Finalmente, las interpretaciones de ambos protagonistas, marcadas por la sinceridad y la disposición de ir hasta el límite, invitan a una experiencia genuina. Por supuesto, controversias aparte, el filme permite encontrar un espacio para explorar la sensualidad en la pantalla, para que el espectador pueda dar rienda suelta a sus propios deseos dentro del ámbito consensuado y artísticamente relevante de un  arthouse como este. Sí, podría ser porno. Aun así, parece mantener su valor como pieza artística.

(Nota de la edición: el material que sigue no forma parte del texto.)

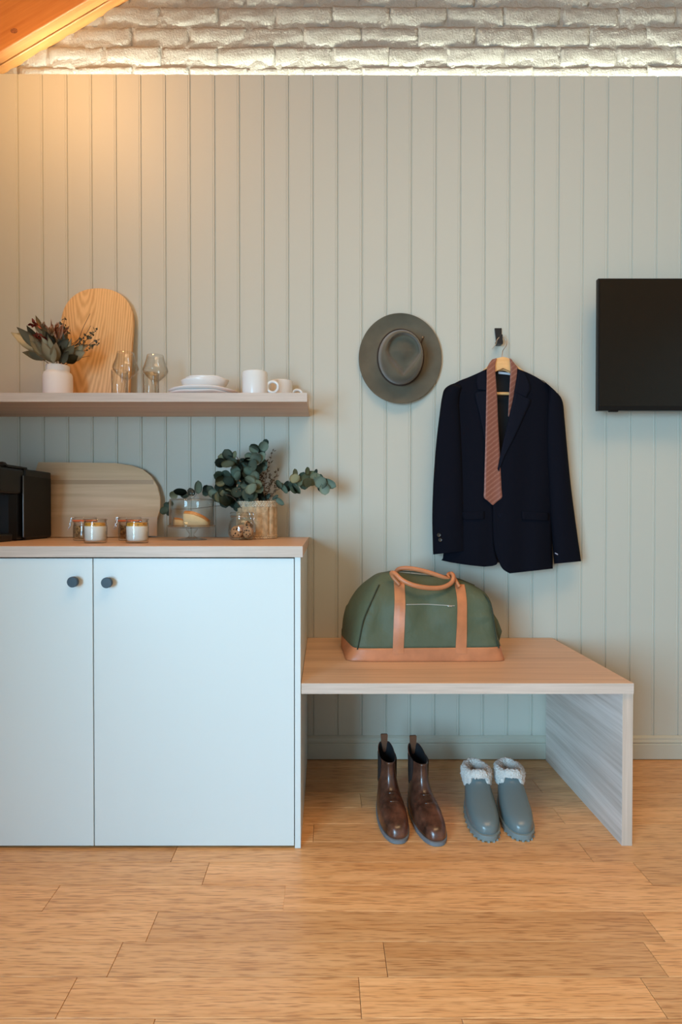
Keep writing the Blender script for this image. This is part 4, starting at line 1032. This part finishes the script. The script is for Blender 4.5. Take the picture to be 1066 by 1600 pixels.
def clip(t, r_, h, ang, neck):
    k = r_*neck*1.08; d = Vector((math.cos(ang), math.sin(ang), 0)); s = Vector((-math.sin(ang), math.cos(ang), 0)); z = Vector((0,0,1))
    bm = bmesh.new()
    for q_ in (-1, 1):
        tube([d*(k-.004)+s*.009*q_+z*(h+.008), d*(k+.003)+s*.009*q_+z*(h+.009), d*(k+.006)+s*.009*q_+z*(h-.004), d*(k+.010)+s*.008*q_+z*(h-.014), d*(k+.005)+s*.007*q_+z*(h-.010), d*(k+.013)+s*.008*q_+z*(h-.030)], .0010, 22, 6, bm)
    tube([d*(k+.013)+s*.008+z*(h-.030), d*(k+.015)+z*(h-.032), d*(k+.013)-s*.008+z*(h-.030)], .0010, 8, 6, bm)
    tube([Vector(((k+.0005)*math.cos(x), (k+.0005)*math.sin(x), h-.006)) for x in [2*PI*i/24 for i in range(25)]], .0008, 48, 5, bm)
    o = obj('wire_clip', bm, chrome, t, True); o['label'] = 'bright wire clip'; return o
def fill_bm(r_, h, seed, size=.006, n=150):
    bm = bmesh.new(); r2 = random.Random(seed)
    lathe([(.0001,.006),(r_*.82,.007),(r_*.88,.013),(r_*.88,h-.003),(.0001,h)], 24, bm=bm)
    for k in range(n):
        a = r2.uniform(0, 2*PI); z = r2.uniform(.012, h); s = size*r2.uniform(.5,1)
        M = Matrix.Translation((r_*.86*math.cos(a), r_*.86*math.sin(a), z)) @ Matrix.Rotation(r2.uniform(0,3), 4, 'Z') @ Matrix.Rotation(r2.uniform(0,3), 4, 'X') @ Matrix.Diagonal((s, s*.6, s*.45, 1))
        bmesh.ops.create_icosphere(bm, subdivisions=1, radius=1, matrix=M)
    return bm
granm, nt, b = nodes('granola_mix'); vo = nt.nodes.new('ShaderNodeTexVoronoi'); vo.inputs['Scale'].default_value = 160; tc = nt.nodes.new('ShaderNodeTexCoord'); nt.links.new(tc.outputs['Object'], vo.inputs['Vector'])
r = nt.nodes.new('ShaderNodeValToRGB'); r.color_ramp.elements[0].color = (.06,.02,.01,1); r.color_ramp.elements[1].color = (.55,.33,.13,1); sx = nt.nodes.new('ShaderNodeSeparateColor'); nt.links.new(vo.outputs['Color'], sx.inputs[0]); nt.links.new(sx.outputs[0], r.inputs[0]); nt.links.new(r.outputs[0], b.inputs['Base Color'])
def gran_jar(lab, px, Y, ang, lift=0):
    p = at(px, 840, Y); r_ = 17.5/sc(Y); h = .066
    t = thing('granola_jar', lab, 'jar', (p.x, Y, WT+.0006), 0, 'clip-top jars of granola')
    obj('glass', jar_glass(r_, h, .93), glassm, t, True)
    obj('granola', fill_bm(r_*.9, h*.80, px, .0045), granm, t, True, kind='stuff')
    k = r_*.93*1.08
    obj('rubber_seal', lathe([(k*.9,h),(k+.0005,h),(k+.001,h+.0045),(k*.9,h+.0045),(k*.9,h)], 32), seal, t, True)
    obj('lid', jar_lid(r_, h+.004, .93, .011), glassm, t, True)
    clip(t, r_, h+.004, ang, .93)
    return t
gran_jar('clip-top jar of granola with orange seal, behind the yogurt next to the coffee machine', 133, -.285, math.radians(200))
gran_jar('clip-top jar of granola with orange seal, behind the yogurt nearer the cake stand', 203, -.275, math.radians(185))

# cookie jar and cookies
jY = -.235; p = at(378.5, 840, jY); jr = 22/sc(jY); jh = at(378, 803, jY).z-WT
cj = thing('cookie_jar', 'round clip-top glass jar of cookies in front of the seagrass basket', 'jar', (p.x, jY, WT+.0006))
nk = .80
obj('glass', lathe([(.0001,0),(jr*.70,0),(jr*.80,.003),(jr*.97,jh*.20),(jr,jh*.38),(jr*.97,jh*.58),(jr*.88,jh*.72),(jr*nk,jh*.78),(jr*nk,jh*.88),(jr*nk*1.07,jh*.90),(jr*nk*1.07,jh*.95),(jr*nk*.96,jh*.95),(jr*nk*.94,jh*.78),(jr*.85,jh*.70),(jr*.93,jh*.56),(jr*.955,jh*.38),(jr*.92,jh*.20),(jr*.74,.007),(.0001,.0065)], 44), glassm, cj, True)
obj('lid', jar_lid(jr, jh*.955, nk, .010), glassm, cj, True)
clip(cj, jr, jh*.955, math.radians(-38), nk)
cook = mat('cookie', (.50,.26,.12), .8, bump=.8, bscale=90, bdist=.003, var=.2, vscale=40)
def cookie_bm(R, seed):
    bm = sphere(Vector((0,0,0)), R, None, 24, 14, (1,.42,1))
    for v in bm.verts: v.co += v.normal*0; v.co *= 1+.07*noise.noise(v.co*60+Vector((seed,0,0)))
    return bm
for k, (dx, dy, dz, R, rz) in enumerate(((-.0175,-.014,.0285,.0215,.15),(.0195,-.008,.0285,.021,-.35),(-.004,.016,.031,.023,.2),(.016,.013,.052,.016,1.0))):
    o = obj('cookie', cookie_bm(R, k), cook, None, True, loc=(p.x+dx, jY+dy, WT+dz)); o.rotation_euler = (0, 0, rz)
    tag(o, ['chocolate chip cookie at the left front inside the round glass jar','chocolate chip cookie at the right front inside the round glass jar','cookie at the back inside the round glass jar','cookie lying topmost inside the round glass jar'][k], 'cookie', 'cookies in the glass jar')
    bm = bmesh.new(); rk = random.Random(k+3)
    for q_ in range(9):
        a = rk.uniform(0, 2*PI); rr = R*math.sqrt(rk.uniform(.02,.65)); x, z = rr*math.cos(a), rr*math.sin(a)
        y = -.42*math.sqrt(max(0, R*R-x*x-z*z)); sphere(Vector((x, y, z)), .0026, bm, 7, 5)
    obj('chocolate_chips', bm, mat('chocolate', (.03,.012,.006), .4), o, True, kind='stuff')

# cake stand, dome, cake
kY = -.235; p = at(300, 840, kY); ks = sc(kY); kr = 37/ks
zp = at(300, 823.5, kY-.0).z - WT
cs = thing('cake_stand', 'low footed clear glass cake stand on the worktop', 'cake stand', (p.x, kY, WT+.0006))
obj('plate', lathe([(.0001,zp-.004),(.012,zp-.005),(kr*.7,zp-.004),(kr*.97,zp-.001),(kr*1.0,zp+.006),(kr*.985,zp+.0075),(kr*.96,zp+.003),(kr*.7,zp+.0008),(.0001,zp+.0008)], 52), glassm, cs, True)
obj('pedestal', lathe([(.0001,.002),(.052,.0),(.0525,.002),(.035,.005),(.016,.009),(.0085,.015),(.0075,.020),(.012,.0245),(.0185,zp-.012),(.021,zp-.0065),(.0001,zp-.0055)], 40), glassm, cs, True)
dr_ = 34.5/ks; dh = at(300, 780.5, kY).z-WT-zp
dm = thing('cake_dome', 'clear glass dome with round knob covering the cake pieces', 'dome', (p.x, kY, WT+zp+.0035))
obj('cover', lathe([(dr_*.985,.0),(dr_,.0),(dr_,dh*.90),(dr_*.985,dh*.96),(dr_*.94,dh*.99),(.012,dh),(.0001,dh),(.0001,dh-.003),(.012,dh-.003),(dr_*.92,dh*.99-.003),(dr_*.96,dh*.95),(dr_*.975,dh*.89),(dr_*.975,0),(dr_*.985,0)], 56), glassm, dm, True)
obj('knob', lathe([(.0001,dh-.0005),(.010,dh),(.007,dh+.003),(.012,dh+.007),(.0165,dh+.014),(.0170,dh+.019),(.0145,dh+.027),(.008,dh+.032),(.0001,dh+.033)], 32), glassm, dm, True)
sponge = mat('sponge', (.80,.60,.33), .9, bump=.8, bscale=220, bdist=.002); crust = mat('crust', (.62,.26,.07), .7, var=.25, vscale=40)
def wedge(lab, x, y, rz, L_, W_, Hh, tip, zb=.0015):
    t = thing('cake_slice', lab, 'cake', (x, y, WT+zp+zb), rz, 'cake slices under the dome')
    n_ = 10; rings = []
    for i in range(n_+1):
        q_ = i/n_; xx = -L_/2+L_*q_; h = Hh*(tip+(1-tip)*math.sin(PI*(.5+.5*q_)*.98)**.7) if True else Hh
        w_ = W_*(1-.25*q_)
        rings.append([Vector((xx,-w_/2,0)),Vector((xx,w_/2,0)),Vector((xx,w_/2,h*.86)),Vector((xx,w_*.3,h*.97)),Vector((xx,0,h)),Vector((xx,-w_*.3,h*.97)),Vector((xx,-w_/2,h*.86))])
    obj('sponge', loft(rings), sponge, t, True)
    cr2 = [[r0[2]+Vector((0,.0005,0)), r0[3]+Vector((0,0,.002)), r0[4]+Vector((0,0,.0025)), r0[5]+Vector((0,0,.002)), r0[6]-Vector((0,.0005,0)), r0[6]-Vector((0,-.001,.002)), r0[2]-Vector((0,.001,.002))] for r0 in rings]
    obj('crust', loft(cr2), crust, t, True)
    return t
wedge('tall slice of sponge cake with browned top under the glass dome', p.x+.020, kY-.006, math.radians(-8), .084, .045, .054, .30)
wedge('small piece of sponge cake at the left under the glass dome', p.x-.045, kY-.012, math.radians(25), .030, .034, .030, .8)
wedge('flat piece of sponge cake lying at the back under the glass dome', p.x-.004, kY+.040, math.radians(5), .060, .030, .020, .8)

# coffee machine
mX1 = at(80, 780, -.08).x
cm = thing('coffee_machine', 'black coffee machine at the left end of the worktop', 'coffee machine', (mX1-.10, -.25, WT+.0006))
mzt = at(80, 738.5, -.08).z
CM = lambda name, bm, m, par=None, sm=False: (rel(obj(name, bm, m, cm, sm), cm) if par is None else obj(name, bm, m, par, sm))
panel = mat('satin_black_panel', (.006,.005,.004), .5, spec=.3)
CM('body', box(mX1-.20, mX1, -.262, -.08, WT+.004, mzt, .004), blackpl)
CM('side_panel', box(mX1-.001, mX1+.0012, -.275, -.084, WT+.012, mzt-.024, .0006), panel)
CM('highlight_strip', box(mX1-.001, mX1+.0022, -.279, -.276, WT+.012, mzt-.024, .0004), mat('highlight_metal', (.30,.30,.31), .35, metal=1))  # metal sliver standing in for the glossy reflection along this edge
CM('column', loft([[Vector((mX1-.20+.19*a_, b_, z)) for a_, b_ in ((0,-.25),(1,-.25),(1,-.30),(.93,-.325),(.07,-.325),(0,-.30))] for z in (WT+.004, mzt-.03)]), blackpl, None)
hz = at(8, 771.5, -.38).z
CM('brew_head', box(mX1-.20, mX1-.004, -.415, -.255, hz, mzt-.001, .010), blackpl)
CM('spout', lathe([(.0001,hz-.022),(.014,hz-.022),(.018,hz-.004),(.018,hz+.004),(.0001,hz+.004)], 20, mX1-.10, -.37, 0), blackpl, None, True)
CM('drip_tray', box(mX1-.19, mX1-.012, -.415, -.32, WT+.0008, WT+.026, .005), blackpl)
CM('feet', box(mX1-.19, mX1-.01, -.26, -.09, WT, WT+.006, .001), blackm)
CM('lid', box(mX1-.185, mX1-.006, -.36, -.235, mzt-.001, mzt+.0075, .003), blackpl)
CM('lever', loft([[Vector((mX1-.18+.165*a_, b_, mzt+c_)) for b_, c_ in ((-.400,-.004),(-.392,.010),(-.375,.015),(-.355,.014),(-.340,.006),(-.345,-.002))] for a_ in (0,.02,.98,1)]), blackpl, None, True)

Vemos, entonces, que la controversia alrededor de la categoría del film es poco relevante, y no debería afectar su impacto en las personas. Ello se intensifica al pensar en su clímax, de casi 20 minutos de duración. Sada no está satisfecha con lo que obtiene de Kichi. La exploración de su propia sensualidad, poco regulada y marcada por el desenfreno y la obtención de poder, la ha llevado a un punto de no retorno. Kichi, a pesar de las limitaciones de la edad, quiere complacerla. Es un momento frustrante y complejo, que culmina en el máximo cúmulo de placer, el sacrificio mayor. Aun así, Sada busca más.

Ha decidido entregarse al placer, y de allí parece no haber regreso. Para nosotros tampoco.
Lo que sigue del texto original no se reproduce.